Public Agenda's Confidence in U.S. Foreign Policy Index, conducted in association with Foreign Affairs Magazine
David Seaton's News Links
Depending on what they want to see, commentators are speculating on the possible meaning of the resolution of the captive British sailor crisis. Complex theories about conflict among the "hardliners" and "moderates" in Tehran abound.

People are reading the tea leaves on this too closely, I believe. It is all really very simple. What you see is what you get.

Iran has proved several things. They have proved that they could do something militarily and politically significant anytime they wanted to, they proved they could do it for as long as they wanted to and they could stop doing it at the moment of their choosing. With this simple expedient Iran dominated the world headlines and television news day after day.
Plainly put, Iran changed the subject of the conversation. The question stopped being, "what will be done to Iran?" and became, "what will Iran do?". And all this was done very cheaply, if you compare it with passing UN resolutions (and enforcing them) and maintaining a huge naval force in the area. And of course:
"There's been a $5 or $6 premium that's been built into the price of oil over this," said Phil Flynn, vice president and energy analyst at Alaron Trading. "Even though this crisis has ended, the oil market is still on guard that the tensions in the Middle East are going to continue." ABC - NEWS
Another thing Iran did was to test the reaction of Western public opinion to possible armed conflict with Iran... It was extremely tepid. As we can see from the poll quoted at the top less than 10% of the American public is behind military action. Among the allies 0.0%. The only people still hot to trot are some right wing Israelis... who knows, that might be enough to get a war started, but not to finish it.

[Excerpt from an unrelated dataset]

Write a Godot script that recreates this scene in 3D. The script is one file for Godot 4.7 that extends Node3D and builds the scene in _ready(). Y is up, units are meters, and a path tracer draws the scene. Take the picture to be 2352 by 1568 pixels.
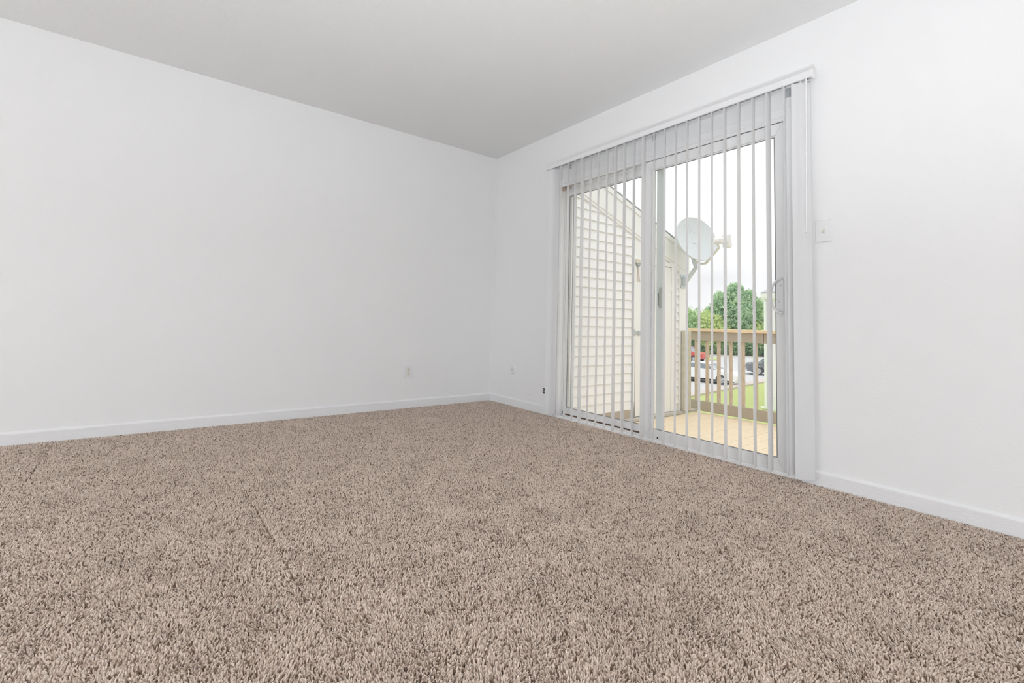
extends Node3D

# Empty carpeted room with a sliding patio door, vertical blinds and a balcony outside.
# Axes: room corner at the origin, north wall z = 0, east wall (patio door) x = 0, floor y = 0, the balcony is at x > 0.

var rng := RandomNumberGenerator.new()
var used := {}


func _ready() -> void:
	rng.seed = 7
	# ---------- camera ----------
	var cam := Camera3D.new()
	cam.name = "camera"
	cam.projection = Camera3D.PROJECTION_FRUSTUM
	cam.near = 0.05
	cam.far = 400.0
	cam.keep_aspect = Camera3D.KEEP_HEIGHT
	cam.size = 0.05 * 1568.0 / 1068.882
	cam.frustum_offset = Vector2(60.011, -111.349) * 0.05 / 1068.882
	cam.position = Vector3(-2.79703, 0.77586, 3.75217)
	cam.basis = Basis(Vector3.UP, -0.62533) * Basis(Vector3.RIGHT, 0.06097) * Basis(Vector3.BACK, 0.02868)
	add_child(cam)
	cam.current = true

	# ---------- sky and exposure ----------
	var env := Environment.new()
	env.background_mode = Environment.BG_SKY
	env.sky = Sky.new()
	env.sky.sky_material = overcast()
	env.tonemap_mode = Environment.TONE_MAPPER_LINEAR
	env.tonemap_exposure = 1.0
	env.sdfgi_enabled = true
	env.ssao_enabled = true
	env.ssil_enabled = true
	var we := WorldEnvironment.new()
	we.name = "world_environment"
	we.environment = env
	add_child(we)

	# ---------- added lamps out of view, put in to brighten the room ----------
	added_uplighter(Vector3(-2.55, 0, 3.45), 4.7, "added unseen fill light in a low floor bowl, standing in for a flash bounced off the ceiling")
	added_globe_lamp(Vector3(-2.2, 0, 8.6), 2.7, "added unseen fill lamp with a white globe in front of the south wall")
	added_globe_lamp(Vector3(-6.9, 0, 6.0), 3.9, "added unseen fill lamp with a white globe by the west wall, behind the camera")
	added_globe_lamp(Vector3(-6.9, 0, 1.0), 1.4, "added unseen fill lamp with a white globe by the west wall, close to the north wall")

	materials()
	room()
	carpet()
	patio_door()
	blinds()
	wall_fittings()
	ground()
	deck()
	railing()
	closet()
	dish()
	house()
	cars()
	greenery()


# ============================================================ helpers

func numbered(n: String) -> String:
	if not used.has(n):
		used[n] = 0
		return n
	used[n] += 1
	return "%s_%03d" % [n, used[n]]


func thing(called: String, label: String, category: String, at := Vector3.ZERO, group := "") -> Node3D:
	var o := Node3D.new()
	o.name = numbered(called)
	add_child(o, true)
	o.position = at
	tag(o, label, category, group)
	return o


func tag(o: Node, label: String, category: String, group := "") -> void:
	o.set_meta("label", label)
	o.set_meta("category", category)
	if group:
		o.set_meta("group", group)


func obj(called: String, st: SurfaceTool, m: Material, parent: Node = self) -> MeshInstance3D:
	return piece(called, st.commit(), m, parent)


func piece(called: String, mesh: Mesh, m: Material, parent: Node = self) -> MeshInstance3D:
	var o := MeshInstance3D.new()
	o.name = numbered(called) if parent == self else called
	o.mesh = mesh
	o.material_override = m
	parent.add_child(o, true)
	return o


func struct(called: String, st: SurfaceTool, m: Material) -> MeshInstance3D:
	var o := obj(called, st, m)
	o.set_meta("kind", "structure")
	return o


func mb() -> SurfaceTool:
	var st := SurfaceTool.new()
	st.begin(Mesh.PRIMITIVE_TRIANGLES)
	return st


func tri(st: SurfaceTool, a: Vector3, b: Vector3, c: Vector3, n: Vector3, na := Vector3.ZERO, nb := Vector3.ZERO, nc := Vector3.ZERO) -> void:
	var face := (b - a).cross(c - a)
	if face.length_squared() < 1e-18:
		return
	if na == Vector3.ZERO:
		var f := face.normalized()
		if f.dot(n) < 0:
			f = -f
		na = f
		nb = f
		nc = f
	var pts := [[a, na], [b, nb], [c, nc]]
	if face.dot(n) > 0:
		pts = [[a, na], [c, nc], [b, nb]]
	for p in pts:
		st.set_normal(p[1])
		st.add_vertex(p[0])


func quad(st: SurfaceTool, a: Vector3, b: Vector3, c: Vector3, d: Vector3, n: Vector3) -> void:
	tri(st, a, b, c, n)
	tri(st, a, c, d, n)


# a box from lo to hi with chamfered edges
func bx(st: SurfaceTool, lo: Vector3, hi: Vector3, ch := 0.0, t := Transform3D()) -> void:
	var c := (lo + hi) / 2.0
	var h := (hi - lo) / 2.0
	ch = minf(ch, minf(h.x, minf(h.y, h.z)) * 0.9)
	var tr := func(v: Vector3) -> Vector3: return t * (c + v)
	for ax in 3:
		var u := (ax + 1) % 3
		var w := (ax + 2) % 3
		for s in [-1.0, 1.0]:
			var n := Vector3.ZERO
			n[ax] = s
			var q := []
			for k in [[-1, -1], [1, -1], [1, 1], [-1, 1]]:
				var v := Vector3.ZERO
				v[ax] = s * h[ax]
				v[u] = k[0] * (h[u] - ch)
				v[w] = k[1] * (h[w] - ch)
				q.append(tr.call(v))
			quad(st, q[0], q[1], q[2], q[3], t.basis * n)
			if ch <= 0.0:
				continue
			for s2 in [-1.0, 1.0]:
				# the edge between +-ax and +-u, along w
				var e := []
				for k in [-1.0, 1.0]:
					var v1 := Vector3.ZERO
					v1[ax] = s * h[ax]
					v1[u] = s2 * (h[u] - ch)
					v1[w] = k * (h[w] - ch)
					var v2 := v1
					v2[ax] = s * (h[ax] - ch)
					v2[u] = s2 * h[u]
					e.append(tr.call(v1))
					e.append(tr.call(v2))
				var en := Vector3.ZERO
				en[ax] = s
				en[u] = s2
				quad(st, e[0], e[1], e[3], e[2], t.basis * en)
	if ch > 0.0:
		for sx in [-1.0, 1.0]:
			for sy in [-1.0, 1.0]:
				for sz in [-1.0, 1.0]:
					var s := Vector3(sx, sy, sz)
					var g := Vector3(h.x - ch, h.y - ch, h.z - ch) * s
					tri(st, tr.call(g + Vector3(sx * ch, 0, 0)), tr.call(g + Vector3(0, sy * ch, 0)), tr.call(g + Vector3(0, 0, sz * ch)), t.basis * s)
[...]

And as we can see we can see from the "Condi and Nancy Show", American diplomacy in the Middle East, like the US Army is a broken toy. Iran is playing with the disintegration of America's position in the Middle East. "Hard" is really not the same as "complicated". DS

2 comments:

Anonymous said...

How dare you lump Nancy and Condi together?

Read the Professor's post (Juan Cole's musings) about the Pelosi trip.

He was unaware that, besides endorsing the trip, Tom Lantos, a bastion of "support for Israel" is ON the trip.

As is my own Congresswoman, Louise Slaughter, who has always strongly supported Israel...and also co-sponsored the doomed resolution that called for an immediate cease-fire about a day into the Lebanon War...

As far as the message from Tehran...

What a shame that that fine country, that ancient civilization, is currently ruled by a parcel of rogues.

Or several parcels.

Some in clerical garb...I saw on the MSM a snippit about a tailor in Qom...those plain black grey white outfits cost $800 US!

The tailor was glad he was making so much money...wife, kids, the whole catastrophe...

But, as an honest Muslim, wondered
if expensive outfits for clerics was what the revolution was all about???

Or Islam?

David Seaton's Newslinks said...

The problem with the "Condi and Nancy Show" is that the bipartisan tradition of US foreign policy is being abandoned publicly while losing a war. The image is perfectly absurd. This absurd image will have knock on effects in places that will surprise us all.